Ah, minha querida, eu gostaria de não ter chorado tanto. |
Não sei se é este
pensamento que me desperta, ou se é apenas o primeiro a emergir do sono
frágil: hoje é dia das crianças.
A constatação me
desconcerta, atravessando-me como um raio, saindo de meu estômago e indo até a
ponta dos dedos dos pés. Não é o fato em si que espanta, mas sua natureza
banal. É ela quem, do pé da cama, encara-me com solenidade. Minha idade
agarra-se a essa percepção, e logo meu caos particular está emaranhado junto
aos cobertores velhos.
O dia doze de outubro era
um dos mais aguardados do ano. Lembro-me do pacto sagrado que eu e meu irmão
fazíamos: o primeiro a despertar chamava o outro, e lá íamos nós dois pular na
cama de nossos pais. Os livros e brinquedos, com suas cores brilhantes, eram
contrastados pelas negociações envolvendo etiquetas de preços
monocromáticos. Era o dia da música de papéis se rasgando, chocolates mordidos
e pedidos realizados. Um dia aguardado com ansiedade.
Desço da cama inquieta. O
silêncio da casa não será quebrado por pés descalços correndo ou pelo café da
manhã excepcionalmente antecipado. Agora, enquanto abro a janela, o sol opaco é
de uma data qualquer, esquecida, não mais carregando qualquer tipo de emoção aguda.
Em que momento o encanto
escapara?

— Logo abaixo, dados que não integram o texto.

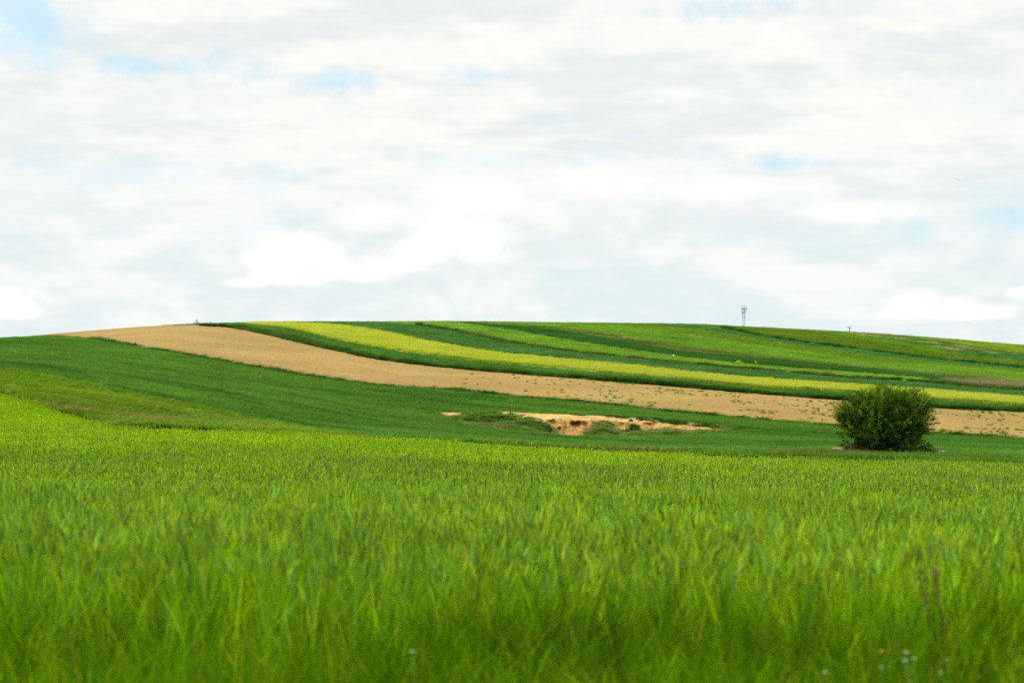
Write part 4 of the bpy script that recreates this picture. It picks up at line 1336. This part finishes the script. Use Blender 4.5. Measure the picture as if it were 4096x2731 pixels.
for (pts_, lab, head) in (([(3748, 2600), (3722, 2490), (3700, 2395), (3685, 2320), (3668, 2268)], 'dead brown weed stalk leaning left in the verge at lower right', 0),
                          ([(3782, 2560), (3765, 2470), (3748, 2380), (3742, 2330), (3744, 2262)], 'dead brown weed stalk with a pale tip, right of the leaning one', 1)):
    d = 5.7; P_ = [P3(*p, d) for p in pts_]; g0 = P_[0].copy(); g0[2] = float(G(g0[0], d)); P_ = [g0] + P_
    ro = D.objects.new('dry_weed', None); COL.objects.link(ro); ro.location = g0; ro['label'] = lab; ro['category'] = 'dry weed'; ro['group'] = 'dead weed stalks'
    P_ = np.array(P_) - g0; m1 = MB(); m1.tube(P_, np.linspace(.0050, .0024, len(P_)), 7)
    for i in range(14):
        t = rng.uniform(.25, .95) * (len(P_) - 1); j = int(t); q = P_[j] + (P_[j + 1] - P_[j]) * (t - j); dv = unit(np.array([rng.normal(0, 1), rng.normal(0, 1), 1.2])); m1.tube([q, q + dv * rng.uniform(.01, .035)], [.002, .004], 5)
    link('stalk', m1.mesh('stalk', True), M_DRY, ro)
    if head:
        m1 = MB(); q = P_[-1]; q0 = P_[-2]; m1.tube([q0, q0 + (q - q0) * .3, q0 + (q - q0) * .8, q], [.005, .011, .010, .003], 8); link('seedhead', m1.mesh('seedhead', True), M_SEED, ro)
M_PET = plain('pale_petals', (.28, .31, .13), .8, 0, 90., (.36, .36, .20)); M_YPET = plain('yellow_petals', (.62, .42, .03), .7); M_ST = plain('flower_stem', (.07, .15, .02), .7)
for (X, Y, d, s_, yel, lab) in ((3623, 2609, 5.0, .012, 0, 'pale wildflower, topmost of a group of three at lower right'), (3619, 2643, 4.95, .013, 0, 'pale wildflower, lowest of a group of three at lower right'),
                                (3655, 2635, 5.0, .012, 0, 'pale wildflower, rightmost of a group of three at lower right'), (3525, 2605, 5.0, .010, 1, 'small yellow-orange wildflower left of the group of three pale ones'),
                                (3764, 2689, 4.9, .009, 0, 'pale wildflower near the bottom edge below the dead weed stalks'), (3525, 2669, 4.9, .010, 0, 'pale wildflower below the small yellow-orange one'),
                                (3790, 2637, 5.0, .009, 0, 'pale wildflower to the right of the group of three, below the dead stalks'), (1648, 2608, 5.0, .013, 0, 'single pale wildflower at the bottom left of centre'),
                                (3300, 2690, 4.8, .012, 0, 'pale wildflower at the bottom edge, far left of the dead stalks')):
    p = P3(X, Y, d); g0 = np.array([p[0] + .02, d, float(G(p[0], d))]); ro = D.objects.new('wildflower', None); COL.objects.link(ro); ro.location = g0; ro['label'] = lab; ro['category'] = 'flower'; ro['group'] = 'wildflowers in the verge'
    s_ = s_ * .68; q = p - g0; m1 = MB(); m1.tube([(0, 0, 0), q * .5 + [.01, 0, 0], q], .0016, 5); link('stem', m1.mesh('stem'), M_ST, ro)
    m1 = MB(); m1.tube([q - [0, 0, s_ * .6], q, q + [0, 0, s_ * .7]], [s_ * .4, s_ * .8, s_ * .3], 9)
    for a_ in np.linspace(0, 6.28, 14, endpoint=False):
        e = np.array([math.cos(a_), math.sin(a_), .35]) * s_ * 1.3; w_ = np.array([-math.sin(a_), math.cos(a_), 0]) * s_ * .28
        m1.add([q, q + e * .6 + w_, q + e, q + e * .6 - w_], q=[[0, 1, 2, 3]])
    link('flower_head', m1.mesh('flower_head'), M_YPET if yel else M_PET, ro)

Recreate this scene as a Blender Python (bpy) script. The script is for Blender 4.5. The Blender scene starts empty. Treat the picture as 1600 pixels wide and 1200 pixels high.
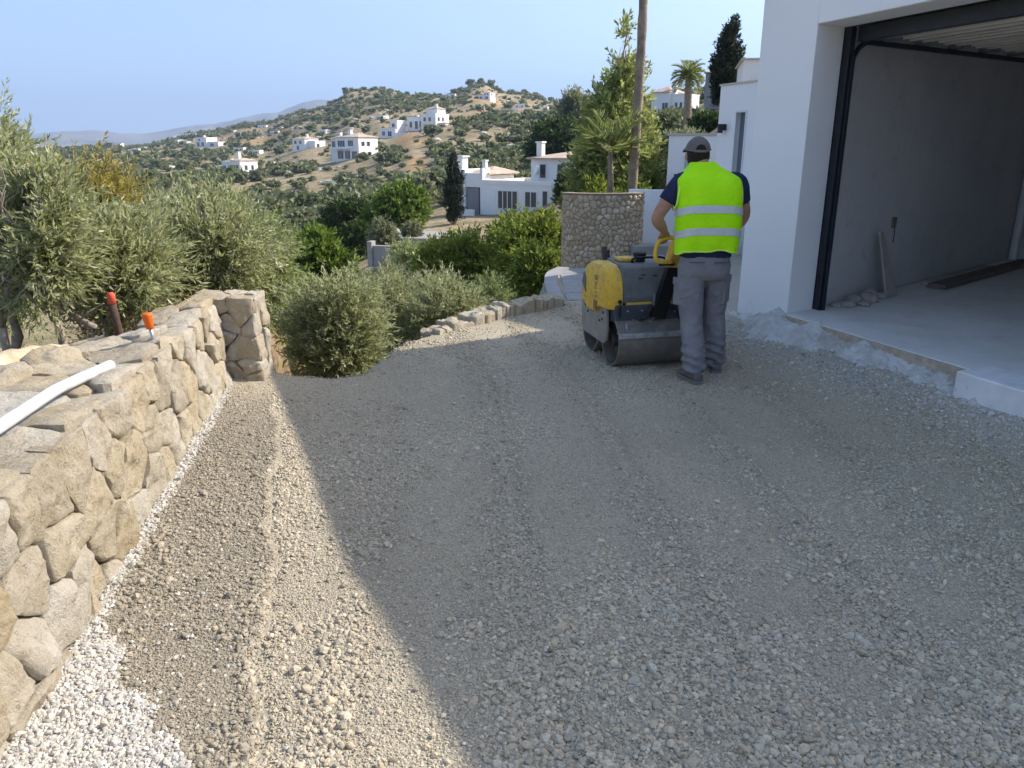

Teria ele sido arrancado pelo tempo, teria sido expulso pelo trágico
ímpeto de crescer? Quando aquela ansiedade se fora, sem dizer adeus?
A inércia quase me conduz
até a água gelada da pia; o espelho na parede, antes mero acessório inofensivo,
me detém.
Ele sorri para mim – não
um traço simpático, mas quase um esgar violento. Ele ri de mim, destacando impiedosamente o par de olheiras e as
perguntas tolas.
Confesso, derrotada, que
a ansiedade existe, sim; continua lá, parte de minha alma, estampada em meus olhos.
Ansiedade, entretanto, que não será alegremente desfeita dali a duas caixas de
presente.
Não me reconheço.
Sou a mesma de ontem, e
de anteontem, mas a conexão entre meu passado e meu reflexo é tênue.
Os dedos longos, os olhos
curiosos e o formato do cabelo são os mesmos; o esmalte vermelho, o lápis de
olho borrado e a tinta, não.
A sobreposição é visível.
A garotinha que fui – fantasma esguio – esforça-se para se esconder, mas sinto
que ela está ali, em algum lugar. Soa até arrogante esquecer o mérito
(e a culpa) que a menina teve sobre a (suposta) mulher.
Tento ser menos
estrangeira nessa melancolia cronológica, menos cruel comigo mesma. Afinal, ainda sou uma sonhadora, sobrevivente da realidade esmagadora. Se estou sendo dissolvida de dentro para fora, é
porque antes meus sonhos me ajudavam a dormir, e agora são eles que me mantém
acordada noite adentro - rabiscando papéis que talvez ninguém leia, contando
estrelas que ouso fingir que enxergo, tentando alcançar o futuro indistinto.
Não sei se a criança que fui teria orgulho do que sou hoje; resta-me o risco de acreditar que,
enquanto esse enigma tiver importância, estarei no caminho certo.
Afasto-me, um pouco mais leve. A esperança pífia e insistente de um gesto quebrado: o fantasma sorri.
Afasto-me, um pouco mais leve. A esperança pífia e insistente de um gesto quebrado: o fantasma sorri.